פאדליאשע אין אומקום נאטיצן פון חורבן – “Lists in the Absence of Documentation of the Destruction, ” by Moshe Yosef Feigenbaum – accompanied by photographs, maps, diagrams, published by the Central Historical Committee of the Central Committee of Liberated Jews in the American Zone, Munich, 1948 – copy dedicated and signed by the author, dated 10/11/1948. Yiddish.
Notes made by the author during the years of horror, detailing the Holocaust of Polish Jewry in cities such as Biała, Lublin, Międzyrzec, regarding the attitude of the non-Jewish population toward Jews, the activities of the Judenrat in the ghetto, the Aktionen in Lublin, the lives of partisans in the forests, the struggle for survival in the ghetto, the Nazi atrocities in Majdanek, the Holocaust of the Jews of Międzyrzec, and more. The author documents the decrees imposed on the Jews one after another: the persecution of Jews in shelters and bunkers, the manner in which the Aktionen were carried out, horrific descriptions of his good friends who were murdered seconds after he managed to escape from hiding places where he had been, horrifying descriptions of mass tortures carried out by the Nazis on Jews in the Lublin ghetto, the terrible conditions endured by Jews transported by train to the camps, the tortures in the Gestapo basements, the looting of Jewish property, the rapid depletion of the Jewish population in the ghetto, where every time he left his hiding place, he had to check who was still alive and who had not yet been deported, and more.
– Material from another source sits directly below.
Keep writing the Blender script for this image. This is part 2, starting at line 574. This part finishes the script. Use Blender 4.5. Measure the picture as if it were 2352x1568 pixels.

In Feigenbaum’s notes, dozens of names of Jews and their families are mentioned, along with extensive descriptions of their fates—those who perished and those who survived, with harrowing descriptions of the suffering endured by Jews during the war years.
Moshe Yosef Feigenbaum – a Jewish author, journalist, and Holocaust survivor who primarily wrote in Yiddish. Born in Poland, he was raised in a traditional Jewish environment, with Yiddish as his mother tongue. During World War II, Feigenbaum personally experienced the horrors of the Holocaust, losing many of his family and friends. As one of the initiators and founders of the Central Historical Committee of the Central Committee of Liberated Jews in the American Zone in Germany, he dedicated his life to documenting the Holocaust and preserving the memory of the victims.
VIII, 355 pages. Light wear on the cover. Good condition.